The one clear real-jazz winner was Directions in Music. This aggregation -- with Herbie Hancock, Michael Brecker, and Roy Hargrove -- is dedicated to the music of Miles Davis and John Coltrane. It's the kind of premise that promises supergroup rote but comes across with combustible spontaneity and beautiful playing. Hancock alternated between extended rhapsodies like a jazz-poisoned Debussy or Messiaen, and he just as often built up to furious two-handed syncopated chording (on one climax in particular he sounded on the verge of sending his fists through the keyboard). Meanwhile, tenor-saxist Brecker gave an a cappella "Naima" that was like a textbook lesson in how to play Coltrane properly. He attacked the tune compositionally, the familiar Coltrane scales breaking in at unpredictable points, spiraling off into their own orbits, the notes clearly articulated like long strings of pearls.

Because Directions in Music kept me in my seat, I almost missed David S. Ware on the second stage. This wasn't the SRO crowd I'd seen in the 250-seat tented pavilion for other sets but a rapt, scattered crowd of true believers and recent converts, as Ware -- resplendent in an orange, red, and blue dashiki and matching cap with round sunglasses -- scorched us with his huge tenor tone and out-there testifying.
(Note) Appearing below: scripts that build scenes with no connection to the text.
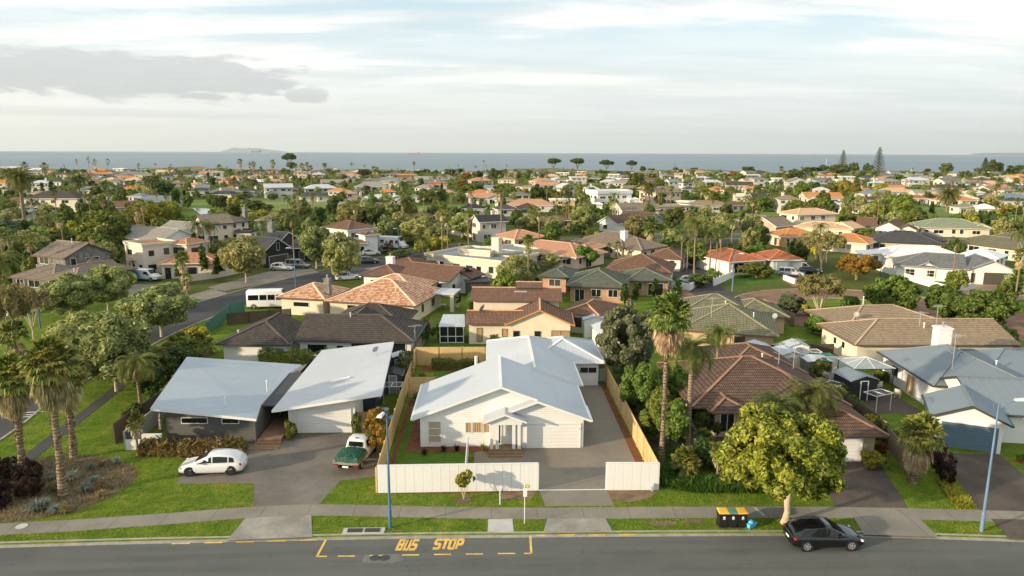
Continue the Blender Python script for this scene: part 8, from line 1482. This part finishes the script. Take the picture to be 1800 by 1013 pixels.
FART = """umbrella 973 304 280 30|umbrella 1015 304 280 30|umbrella 1066 305 283 28|umbrella 1110 305 284 22|dense 1130 304 291 12|dense 1662 306 285 22|dense 1745 308 281 28|dense 1780 308 289 22|dense 1795 300 289 12|umbrella 510 300 272 30|dense 513 298 284 18|dense 1316 306 292 24|dense 1500 306 284 20|dense 1525 306 287 18|dense 1475 308 287 36|dense 1450 306 290 30|dense 1425 306 293 34|dense 1400 312 297 26|dense 1630 305 296 12|redbush 1628 306 298 8|dense 1720 306 295 16|dense 1220 304 294 18|dense 1188 302 294 10|dense 1145 300 296 16|dense 66 330 308 30|dense 210 345 330 36|dense 280 350 318 50|dense 268 330 308 30|mid 168 345 328 24|karaka 690 308 301 16|cypress 92 345 316 9|cypress 76 345 320 8|cypress 403 322 300 6|cypress 367 322 302 5|golden 715 314 301 14|rusty 820 318 302 20|dense 790 314 296 26|dense 810 306 296 20|dense 840 316 300 22|bright 752 318 309 12|mid 735 318 306 20|dense 870 316 296 26|dense 885 312 298 20|mid 820 340 325 30|rusty 812 335 318 26|dense 838 340 322 28|dense 750 356 332 40|dense 775 352 336 30|dense 944 352 324 26|mid 965 352 330 30|dense 988 322 311 14|bright 1055 322 314 16|bright 1078 324 315 18|mid 1040 324 314 14|dense 1120 330 302 34|dense 1150 320 304 20|dense 1175 322 308 16|rusty 945 362 350 20|rusty 958 365 354 16|mid 975 372 358 26|mid 1040 345 330 24|bright 1205 350 334 14|mid 1270 316 305 22|rusty 1290 316 302 22|mid 1300 320 305 20|dense 1395 316 302 30|bright 1430 334 322 18|golden 1485 342 318 24|rusty 1502 348 322 22|golden 1548 340 322 26|mid 1462 340 325 20|dense 1446 362 340 28|karaka 1340 372 345 46|karaka 1395 382 352 50|mid 1410 345 320 34|mid 1480 400 366 14|mid 1525 315 300 30|mid 1575 324 308 36|mid 1615 336 324 18|bright 1650 322 312 18|golden 1740 358 345 24|golden 1768 376 360 26|rusty 1760 384 365 16|mid 1750 372 352 20|dense 1790 380 365 24|mid 1500 362 345 16|dense 240 336 318 20|mid 180 385 345 50|dense 150 392 350 26|dense 125 405 365 20|mid 210 372 336 22|dense 110 388 362 16|mid 330 366 342 20|dense 310 370 330 18|mid 375 365 342 24|dense 388 368 342 28|golden 412 372 345 24|mid 445 372 350 40|olive 530 390 350 36|olive 500 410 366 50|dense 560 395 362 30|dense 585 380 345 22|olive 615 400 355 50|olive 640 392 352 36|mid 655 365 340 14|olive 690 395 350 34|dense 660 400 362 40|olive 780 400 366 36|dense 760 385 362 28|dense 905 400 372 20|mid 525 372 352 40|mid 600 360 338 24|dense 480 352 340 20|mid 430 352 338 30|dense 1160 372 355 36|mid 1190 385 362 26|mid 1215 392 368 30|olive 1240 380 360 26|mid 1300 400 375 24|dense 1360 400 378 26|dense 1380 395 372 20|mid 1640 398 375 20|dense 1610 378 362 20|mid 90 425 408 30|dense 40 420 385 30|olive 10 395 370 24|mid 160 440 422 26|dense 235 390 352 30|bright 655 366 348 14|dense 1010 360 345 18|mid 335 312 300 14|dense 640 310 296 26|dense 605 318 306 12|dense 1250 330 320 16|dense 565 322 312 16|mid 585 330 318 14|dense 160 330 316 18|mid 20 350 332 26|dense 50 362 345 22|mid 1730 345 330 16|dense 1690 335 322 18|mid 900 338 326 14|golden 1460 402 385 20|mid 1520 420 402 40|karaka 1590 412 392 30|mid 1690 412 394 40|karaka 1450 405 385 24|mid 470 372 358 24|golden 465 392 368 26|golden 438 398 374 26|mid 500 392 366 30|dense 545 402 376 30"""
for ent in FART.split('|'):
    k, a, b, c, d = ent.split(); TP(k, float(a), float(b), float(c), float(d), None, 'trees among the far houses')
P_ = at(1480, 303); norfolk(P_.x, P_.y, zat(1480, 263, P_.y), 'tall tiered pointed pine by the shore, left one of the pair', 'the left pointed shore pine', w_=4.2*1.6)
P_ = at(1542, 312); norfolk(P_.x, P_.y, zat(1542, 258, P_.y), 'tallest tiered pointed pine by the shore, right one of the pair', 'the tallest pointed shore pine', w_=7.5)
P_ = at(1730, 304); norfolk(P_.x, P_.y, zat(1730, 277, P_.y), 'smaller pointed pine beside the shore trees at the far right', None, w_=6)
for px, t_, lab in ((1451, 279, 'tall white pole standing on the shore left of the pointed pine'), (1602, 296, 'pole between far roofs right of the tallest pointed pine')):
    P_ = at(px, 301); m = MB(); m.tube([(0, 0, 0), (0, 0, max(5, zat(px, t_, P_.y)))], .22, 6); o = m.build('pole', ['white_paint'], None, (0, 0, 0)); o.location = (P_.x, P_.y, G0); tagit(o, lab, 'pole')
# gardens fill what is left between the roofs: every tree and shrub its own
grid = {}
def gadd(x, y, r): grid.setdefault((int(x//30), int(y//30)), []).append((x, y, r))
for c, a, b in FOOT: gadd(c.x, c.y, a*1.0+.8)
for (x, y, r) in FARFOOT: gadd(x, y, r)
for o in list(bpy.data.objects):
    if o.parent is None and o.get('category') in ('tree', 'palm', 'willow', 'car', 'van', 'campervan') and o.location.y > 60: gadd(o.location.x, o.location.y, 2.6)
def free(x, y, r):
    for i in (-1, 0, 1):
        for j in (-1, 0, 1):
            for (a, b, c) in grid.get((int(x//30)+i, int(y//30)+j), []):
                if (a-x)**2+(b-y)**2 < (c+r)**2: return False
    return True
FRONTS = [(c.x, c.y, a*.8, 30) for c, a, b in FOOT if c.y < 240]+[(o.location.x, o.location.y, 7.5, 30) for o in bpy.data.objects if o.parent is None and o.get('category') in ('car', 'van', 'campervan', 'street lamp')]
ROADS = [(p, SW+2) for p in Lp[::2]]+[(p, 6.5) for p in pts]+[(Vector((cx, cy)), 19)]
for p in smooth_path([(36, 108), (37, 130), (44, 150), (55, 170), (62, 185)], 5): ROADS.append((p, 4.5))
for p in smooth_path([(67, 98), (80, 92), (100, 88), (140, 88)], 5): ROADS.append((p, 5))
GOLF = [[tuple(at(*v)) for v in q] for q in ([(330, 352), (480, 348), (620, 352), (660, 372), (420, 378), (322, 366)], [(700, 362), (900, 358), (1060, 366), (1060, 372), (900, 366), (700, 374)], [(1335, 372), (1480, 378), (1500, 400), (1340, 392)], [(1600, 362), (1820, 372), (1830, 392), (1640, 380), (1600, 374)], [(282, 366), (370, 366), (372, 378), (330, 397), (285, 395)], [(0, 422), (60, 424), (56, 446), (0, 446)], [(160, 412), (190, 413), (192, 430), (150, 430)])]
def inpoly(x, y, P):
    c = False; j = len(P)-1
    for i in range(len(P)):
        if (P[i][1] > y) != (P[j][1] > y) and x < (P[j][0]-P[i][0])*(y-P[i][1])/(P[j][1]-P[i][1])+P[i][0]: c = not c
        j = i
    return c
rg = random.Random(77); cnt = 0; fk = {}
def okspot(x, y, r):
    if any((x-p.x)**2+(y-p.y)**2 < (q+r*.6)**2 for p, q in ROADS): return False
    if any(inpoly(x, y, g_) for g_ in GOLF): return False
    if y < 240 and any(0 < hy-y < hd and abs(hx*y/hy-x) < hw for hx, hy, hw, hd in FRONTS): return False
    return free(x, y, r)
rh = random.Random(31); nh = 0; t = 0
while nh < 112 and t < 9000:
    t += 1; y = rh.uniform(250, 770); x = y*.03+rh.uniform(-.74, .74)*y; W_ = rh.uniform(12, 19); D_ = rh.uniform(9, 11)
    if not okspot(x+W_/2, y+D_/2, 5.5): continue
    nh += 1; rc = rh.choice('grey dkgrey brown tan salmon orange taupe taupe dkbrown tangrey brown bluegrey peach grey olive'.split()); an = rh.uniform(-.3, .4); a = Vector((x, y)); b = a+Vector((math.cos(an), math.sin(an)))*W_; kn = rh.choice(['hip', 'hip', 'gx'])
    bl = [B(a, b, D_, 2.7, kn, 22, .5)]; c = bl[0].w(W_/2, D_/2, 0); gadd(c.x, c.y, max(W_, D_)*.55)
    wc = rh.choice(['white', 'white', 'cream']); house('house', '~%s %s house with %s roof' % (wc, 'hip-roofed' if kn == 'hip' else 'gabled', RW[rc]), bl, WW[wc], rc, 'trim_white', auto=True, simple=True, seed=nh, group='houses between the golf fairway and the shore')
bands = [(92, 150, 120), (150, 230, 170), (230, 340, 230), (340, 480, 200), (480, 640, 180), (640, 780, 150)]
for (y0, y1, num) in bands:
    t = 0; k = 0
    while k < num and t < num*30:
        t += 1; y = y0+(y1-y0)*rg.random(); hw = y*.74; x = y*.03+rg.uniform(-hw, hw)
        kd = rg.choices(['dense', 'mid', 'karaka', 'olive', 'shrub', 'dkshrub', 'golden', 'rusty', 'bright', 'fan', 'queen', 'cypress'], [8, 17, 10, 13, 15, 8, 6, 1, 8, 12, 9, 4])[0]
        h = {'dense': 5.5, 'mid': 5., 'karaka': 4.5, 'olive': 5.5, 'shrub': 2.2, 'dkshrub': 2.2, 'golden': 3.6, 'rusty': 4.2, 'bright': 3.2, 'fan': 9.5, 'queen': 8, 'cypress': 5}[kd]*rg.uniform(.7, 1.25); r = {'fan': 1.3, 'queen': 2., 'cypress': .8}.get(kd, h*.42)
        if fk.get(kd, 0) >= 240 or not okspot(x, y, r*.75): continue
        k += 1; fk[kd] = fk.get(kd, 0)+1; gadd(x, y, r*.8); wpx = 2*r*F/y
        if kd in ('fan', 'queen'): palm(kd, x, y, h, 2*r, None, 'palms in the gardens behind', lodof(wpx*1.5) if y < 250 else 'f')
        else: tree(kd, x, y, h, 2*r*rg.uniform(.9, 1.2), None, 'garden trees and shrubs behind', lodof(wpx*.8))
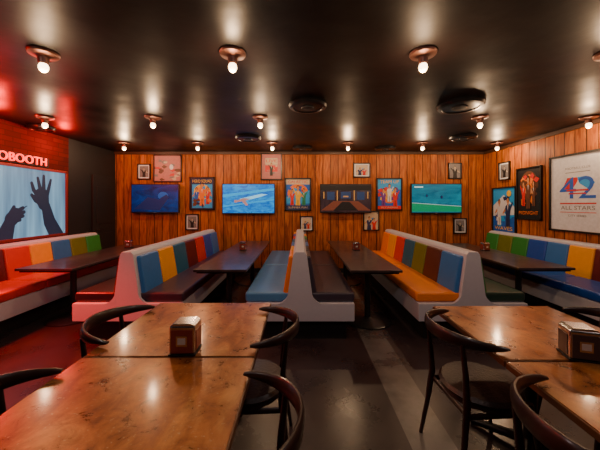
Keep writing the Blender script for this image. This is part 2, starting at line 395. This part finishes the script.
def fig_shapes(cx,z,h,cb,ch='skin',w=None,hair='black'):
    w=w or h*.34
    body=[(cx-w*.42,z),(cx-w*.35,z+h*.35),(cx-w*.5,z+h*.62),(cx-w*.42,z+h*.7),(cx-w*.15,z+h*.75),(cx+w*.15,z+h*.75),(cx+w*.42,z+h*.7),(cx+w*.5,z+h*.62),(cx+w*.35,z+h*.35),(cx+w*.42,z)]
    d=random.choice((-1,1))
    arm=[(cx+d*w*.4,z+h*.68),(cx+d*w*.95,z+h*.5),(cx+d*w*1.0,z+h*.42),(cx+d*w*.35,z+h*.55)]
    arm2=[(cx-d*w*.4,z+h*.68),(cx-d*w*.8,z+h*.85),(cx-d*w*.9,z+h*.8),(cx-d*w*.4,z+h*.55)]
    return [(ch,arm),(cb,arm2),(cb,body),('black',rect(cx-w*.04,z,cx+w*.04,z+h*.3)),(ch,rect(cx-w*.1,z+h*.7,cx+w*.1,z+h*.8)),(hair,circ(cx,z+h*.9,h*.09,h*.11)),(ch,circ(cx,z+h*.87,h*.07,h*.09)),('white',[(cx-w*.1,z+h*.72),(cx+w*.1,z+h*.72),(cx,z+h*.55)])]
def facets(n,cols,x0=-1,z0=-1,x1=1,z1=1,s=.3):
    out=[]
    for i in range(n):
        cx=random.uniform(x0,x1); cz=random.uniform(z0,z1); a=random.uniform(0,6.28)
        out.append((random.choice(cols),[(cx+s*random.uniform(.4,1)*math.cos(a+q*P/2),cz+s*.7*random.uniform(.3,1)*math.sin(a+q*P/2)) for q in range(4)]))
    return out
GLASSF=mat('frame_black',(.012,.01,.009),.3)
def clampconv(pts): return [(max(-1,min(1,px)),max(-1,min(1,pz))) for px,pz in pts]
def poly_ok(pts):
    q=clampconv(pts); A=0
    for i in range(len(q)): A+=q[i][0]*q[(i+1)%len(q)][1]-q[(i+1)%len(q)][0]*q[i][1]
    return abs(A)>1e-4
def frame(name,cx,cz,w,h,art,wall='back',pos=None,fr=.022,matc=None,fm=None):
    b=MB(); fm=fm or GLASSF
    b.box((0,-.008,0),(w,.016,h),fm)
    for sx in(-1,1): b.box((sx*(w/2-fr/2),-.019,0),(fr,.038,h),fm,.003)
    for sz in(-1,1): b.box((0,-.019,sz*(h/2-fr/2)),(w,.038,fr),fm,.003)
    iw,ih=w-2*fr,h-2*fr
    y=-.0165
    if matc:
        b.flat(rect(-iw/2,-ih/2,iw/2,ih/2),y,INK[matc]); iw*=.8; ih*=.82; y-=.0004
    for sh in art:
        if sh[0]=='T':
            _,t,x,z,size,c,tw=sh
            b.text(t,x*iw/2,z*ih/2,size*ih,y,INK[c],tw*iw if tw else None)
        else:
            c,pts=sh
            if not poly_ok(pts): continue
            b.flat([(px*iw/2,pz*ih/2) for px,pz in clampconv(pts)],y,INK[c])
        y-=.0003
    if wall=='back': loc=(cx,D-.003,cz); rz=0
    elif wall=='right': loc=(XW-.003,pos,cz); rz=-P/2
    else: loc=(-XW+.003,pos,cz); rz=P/2
    return b.finish(name,loc,rz,smooth=False)
FULL=rect(-1,-1,1,1)
KB=F/D
def bx(x0,y0,x1,y1):
    return ((x0+x1)/2-300)/KB, H-((y0+y1)/2-HY)/KB, (x1-x0)/KB,(y1-y0)/KB
artA=[('navy',FULL),('sky',rect(-.9,-.95,.9,.6)),('yellow',circ(0,.1,.75,.5))]+facets(12,['orange','red','blue','sky'],-.8,-.5,.8,.4)+fig_shapes(-.5,-.7,1.1,'blue')+fig_shapes(.5,-.7,1.15,'red')+fig_shapes(0,-.8,1.5,'orange')+facets(8,['brown','orange','navy'],-.8,-.8,.8,-.4,.25)+[('T','HERO SQUAD',0,.8,.14,'yellow',.85)]
artB=[('blue',FULL),('orange',circ(0,.05,.9,.65)),('cream',rect(-1,.66,1,1)),('T','GALACTIC',0,.82,.13,'red',.85)]+facets(14,['yellow','sky','red','blue'],-.8,-.6,.8,.5)+[('sky',[(-1,-.2),(-.3,.2),(.2,.0),(1,.3),(1,-.6),(-1,-.6)])]+fig_shapes(-.5,-.7,1.05,'red')+fig_shapes(.5,-.7,1.1,'green')+fig_shapes(0,-.8,1.4,'yellow')+[('navy',rect(-1,-1,1,-.72)),('T','SUMMER FUN',0,-.86,.09,'cream',.8)]
artC=[('blue',FULL),('sky',rect(-1,.3,1,1)),('orange',circ(0,-.1,.7,.5)),('yellow',circ(0,0,.5,.38))]+facets(14,['red','purple','yellow','sky','blue'],-.9,-.6,.9,.4)+fig_shapes(-.5,-.8,1.2,'purple')+fig_shapes(.5,-.8,1.25,'red')+fig_shapes(0,-.5,1.2,'white')+[('T','TEAM UP',0,.82,.15,'yellow',.8),('red',rect(-1,-1,1,-.78)),('T','IN CINEMAS',0,-.89,.07,'cream',.7)]
for nm,(q),a in(('movie_poster',(190,177,215,210),artA),('movie_poster',(285,178,311,211),artB),('movie_poster',(376,178,402,210.5),artC)):
    x,z,w,h=bx(*q); frame(nm,x,z,w,h,a,fr=.03)
ph1=[('grey',FULL)]+fig_shapes(0,-1,1.7,'black','cream',.9)
ph2=[('cream',FULL)]+facets(5,['red','grey','sky'])+fig_shapes(-.3,-1,1.5,'navy','skin',.7)+fig_shapes(.4,-1,1.3,'red','skin',.6)
ph3=[('pink',FULL)]+facets(26,['cream','red','brown','pink','grey','brown'])+[('white',circ(.3,.1,.15,.22))]
ph4=[('pink',FULL),('cream',rect(-.8,.2,.8,.85)),('red',rect(-.8,-.5,.8,.1))]+facets(6,['cream','pink','grey'],-.7,-.9,.7,.1)+fig_shapes(0,-.9,1.3,'black')+[('T','LIVE',0,.55,.2,'red',.7)]
for q,a,mc in(((138,164,151,179.5),ph1,'white'),((154,155,182,182),ph3,None),((261,153.5,282,180),ph4,'pink'),((353,163,370,177.5),ph2,'white'),((448,163,461,179),ph1,None),
   ((186,214,199,230),ph1,'white'),((300,216,313,231),ph2,'white'),((363,211,379,230.5),ph2,None),((453,218,466,233.5),ph1,'white')):
    x,z,w,h=bx(*q); frame('picture_frame',x,z,w,h,a,fr=.022,matc=mc)
def rw(x0,y0,x1,y1): 
    k0=(x0-300)/XW; k1=(x1-300)/XW
    Ya,Yb=F/k0,F/k1
    k=(k0+k1)/2
    return (Ya+Yb)/2, H-((y0+y1)/2-HY)/k, abs(Ya-Yb),(y1-y0)/k
artD=[('sky',FULL),('white',[(-1,.2),(0,.7),(1,.1),(1,-.2),(-1,-.3)]),('blue',rect(-1,-1,1,-.3))]+facets(14,['sky','white','blue','navy','sky'],-.8,-.8,.8,.6)+fig_shapes(-.4,-.7,1.2,'white')+fig_shapes(.4,-.8,1.4,'navy')+[('T','WAVES',0,-.85,.12,'yellow',.8),('yellow',circ(.5,.75,.2,.14))]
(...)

He took a break, pianist Matthew Shipp played a familiar cadence, and when Ware came back, yes indeed, it was an altered but clearly recognizable piece by Sonny Rollins (whom Ware used to practice with regularly). Ware had given over his entire set to Sonny's "Freedom Suite."

That left Isaac Hayes, who went on nearly 45 minutes behind schedule and therefore played an abbreviated set. That meant no South Park "Salty Balls" (which had been planned as an encore), only a symphonic "By the Time I Get to Phoenix" (with a salty, humorous spoken-word intro) and a "Shaft" that maybe wasn't everything you'd have hoped for. But it was Isaac Hayes singing "Shaft." Another Newport Jazz Fest first.